Altre tipologie di intervento potrebbero riguardare le energie rinnovabili: sono sicuramente indispensabili i pannelli solari sul tetto, installandoli sempre con estrema attenzione, per evitare che l’acqua permei all’interno. Oppure l‘introduzione del raffreddamento a immersione, “una soluzione per ora di nicchia, non estendibile in modo diffuso prima di un decennio” secondo Mattioli. Per rendere più sostenibili i data center italiani, quindi, oggi non esistono quindi molte alternative: “bisogna spingere sull’aumento della temperatura di funzionamento chiedendo ai clienti di modernizzare i propri server”.
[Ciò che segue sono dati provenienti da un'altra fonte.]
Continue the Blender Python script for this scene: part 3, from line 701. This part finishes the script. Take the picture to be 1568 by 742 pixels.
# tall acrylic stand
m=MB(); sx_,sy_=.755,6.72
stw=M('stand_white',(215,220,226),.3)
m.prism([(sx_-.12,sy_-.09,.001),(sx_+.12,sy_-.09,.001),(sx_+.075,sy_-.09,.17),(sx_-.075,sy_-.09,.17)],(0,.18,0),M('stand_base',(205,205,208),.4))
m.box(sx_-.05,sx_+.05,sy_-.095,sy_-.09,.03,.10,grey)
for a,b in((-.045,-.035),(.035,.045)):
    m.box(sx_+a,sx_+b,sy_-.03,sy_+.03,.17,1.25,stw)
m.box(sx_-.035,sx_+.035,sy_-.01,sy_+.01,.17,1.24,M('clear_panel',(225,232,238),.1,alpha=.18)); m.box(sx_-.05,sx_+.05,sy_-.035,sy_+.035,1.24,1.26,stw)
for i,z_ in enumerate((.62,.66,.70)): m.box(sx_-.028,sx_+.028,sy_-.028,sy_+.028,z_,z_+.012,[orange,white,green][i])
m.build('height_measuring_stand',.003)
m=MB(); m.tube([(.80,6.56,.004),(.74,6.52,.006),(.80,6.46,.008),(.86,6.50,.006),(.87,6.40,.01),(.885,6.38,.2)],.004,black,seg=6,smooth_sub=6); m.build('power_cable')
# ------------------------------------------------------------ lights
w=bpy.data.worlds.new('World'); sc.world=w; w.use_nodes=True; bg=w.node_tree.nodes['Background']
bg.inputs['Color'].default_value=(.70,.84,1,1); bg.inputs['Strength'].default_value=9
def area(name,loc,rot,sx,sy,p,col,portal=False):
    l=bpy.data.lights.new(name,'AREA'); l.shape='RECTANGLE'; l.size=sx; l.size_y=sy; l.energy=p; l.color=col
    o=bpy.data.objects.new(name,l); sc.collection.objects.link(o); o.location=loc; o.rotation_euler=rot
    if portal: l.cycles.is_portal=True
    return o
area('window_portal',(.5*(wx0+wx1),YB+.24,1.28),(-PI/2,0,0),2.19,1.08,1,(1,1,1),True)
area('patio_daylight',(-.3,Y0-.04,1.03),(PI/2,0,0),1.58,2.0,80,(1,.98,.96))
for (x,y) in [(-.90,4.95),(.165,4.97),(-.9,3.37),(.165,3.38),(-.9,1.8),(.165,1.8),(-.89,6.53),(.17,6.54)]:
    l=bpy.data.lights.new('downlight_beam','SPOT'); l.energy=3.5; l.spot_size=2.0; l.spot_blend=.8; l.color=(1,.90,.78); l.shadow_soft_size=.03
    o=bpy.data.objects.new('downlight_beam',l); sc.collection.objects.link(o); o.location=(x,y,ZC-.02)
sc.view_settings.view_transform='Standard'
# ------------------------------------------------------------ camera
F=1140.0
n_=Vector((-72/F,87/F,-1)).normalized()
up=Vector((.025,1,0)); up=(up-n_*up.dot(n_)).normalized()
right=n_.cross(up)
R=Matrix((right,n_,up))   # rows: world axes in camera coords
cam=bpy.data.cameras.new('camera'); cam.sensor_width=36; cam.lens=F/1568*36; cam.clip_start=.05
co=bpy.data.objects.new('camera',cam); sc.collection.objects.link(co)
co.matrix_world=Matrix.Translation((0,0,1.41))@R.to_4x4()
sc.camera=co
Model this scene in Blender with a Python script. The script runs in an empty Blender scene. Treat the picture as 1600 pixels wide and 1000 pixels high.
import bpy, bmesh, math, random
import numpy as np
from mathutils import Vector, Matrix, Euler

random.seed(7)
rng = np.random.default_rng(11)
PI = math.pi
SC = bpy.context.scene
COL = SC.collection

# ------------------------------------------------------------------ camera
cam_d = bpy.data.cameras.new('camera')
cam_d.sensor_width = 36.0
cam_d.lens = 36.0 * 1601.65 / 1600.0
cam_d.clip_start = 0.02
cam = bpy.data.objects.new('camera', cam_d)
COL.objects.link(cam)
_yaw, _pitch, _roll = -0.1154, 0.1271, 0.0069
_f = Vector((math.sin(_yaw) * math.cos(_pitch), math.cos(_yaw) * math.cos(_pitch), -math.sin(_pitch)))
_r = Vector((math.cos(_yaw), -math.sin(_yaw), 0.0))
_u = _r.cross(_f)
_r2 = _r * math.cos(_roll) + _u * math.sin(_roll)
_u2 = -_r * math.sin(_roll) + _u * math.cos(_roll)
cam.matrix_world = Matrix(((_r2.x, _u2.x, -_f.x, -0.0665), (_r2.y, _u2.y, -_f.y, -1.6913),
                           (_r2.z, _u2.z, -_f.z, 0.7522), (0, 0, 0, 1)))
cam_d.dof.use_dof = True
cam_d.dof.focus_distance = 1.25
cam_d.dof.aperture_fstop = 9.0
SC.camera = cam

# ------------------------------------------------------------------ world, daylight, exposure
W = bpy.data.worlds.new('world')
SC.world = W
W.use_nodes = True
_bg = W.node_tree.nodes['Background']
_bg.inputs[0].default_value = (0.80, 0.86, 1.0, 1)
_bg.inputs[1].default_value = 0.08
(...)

“Arrivare a 27 gradi porterebbe un efficientamento importante, è la linea indicata anche nelle best practice del Code of Conduct per l’efficienza energetica dei data center della Commissione Europea.

Questa iniziativa, non l’unica intrapresa dai Paesi Membri, è in continua evoluzione. Un prossimo passo potrebbe essere l’inserimento dell’obbligo di dichiarare il proprio PUE, il successivo l’inserimento di una soglia massima, 1,8 ad esempio, o un più severo 1,5.

Dimostrandosi unita e più sensibile alle questioni ambientali rispetto agli Stati Uniti, l’Europa dal 2021 ha anche un “Patto per la neutralità climatica dei data center”. Entro il 2030, 25 società e 17 associazioni hanno promesso di renderli neutri fissando obiettivi misurabili ambiziosi per il 2025 e il 2030 su decarbonizzazione, manutenzione continua, consumo di acqua e, nuovamente, riutilizzo di calore.